> > Anyone more well-versed in these departments than I care to take a look at
> > the potential problems? Just change GC_DEBUG in parrot.h, and you can be
> > on your way. :)
>
> I can't get to it because parrot doesn't survive past initialization
> for me. When it creates the Array PMC for userargv, it allocates the
> PMC first and then the buffer for the array's data. During the
> buffer's creation, it does a collection that wipes out the PMC. My
> lo_var_ptr and hi_var_ptr are set to reasonable-sounding values at the
> top of trace_system_stack(), but I haven't been able to track it
> farther yet. Oh, and I do have your recent patch to set
> interpreter->lo_var_ptr early.
>
> The userargv PMC is not anchored other than in the C stack, because it
> dies in the pmc_new() creation process before the assignment to P0 can
> run.

Weird. I had to move the lo_var_ptr initialization code to runcode instead
of runops, in order to avoid collecting the ARGV pmc.

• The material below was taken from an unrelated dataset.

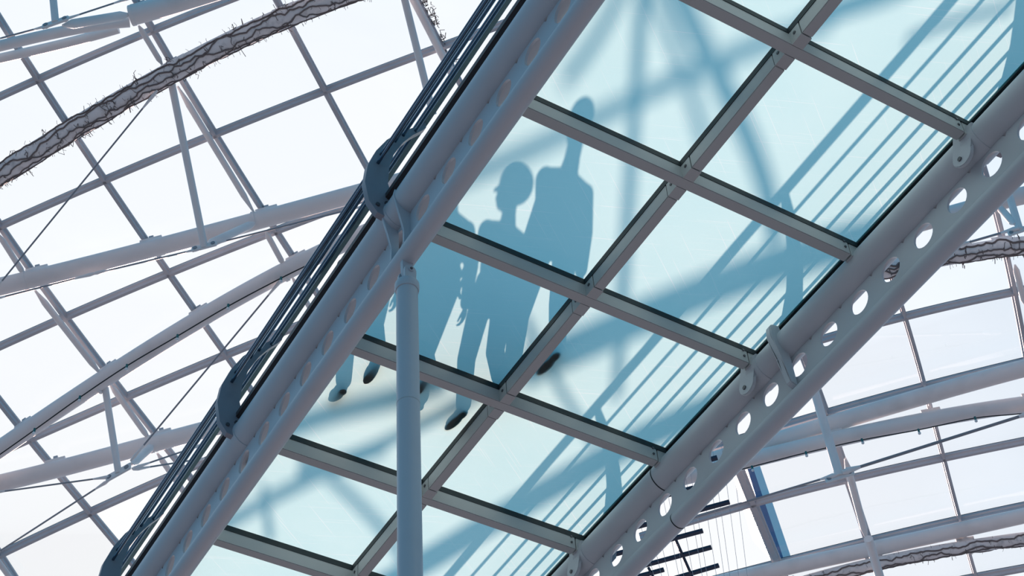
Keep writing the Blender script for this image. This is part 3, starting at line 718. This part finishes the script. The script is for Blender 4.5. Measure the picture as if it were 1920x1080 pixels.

The new code looks
like:

void *dummy_ptr;
PMC *userargv;

Is it possible that some systems might put dummy_ptr higher in memory than
userargv, thus causing userargv to become prematurely collected? If
so, there are three options:
- make two dummy ptrs, and choose the lesser of the two.
- set the dummy ptr to userargv, and hope we don't add two
header variables. ;)
- force the setting of lo_var_ptr upon the 'main' code in test_main.c,
above all possible functions.

I think 1 is easiest, but 3 does have the advantage of allowing the user
to do GC stuff outside of the parrot execution loop, like allocating
global variables (like argv, but app-specific), etc. Of course, it also
imposees additional coding overhead on the embedding programmer.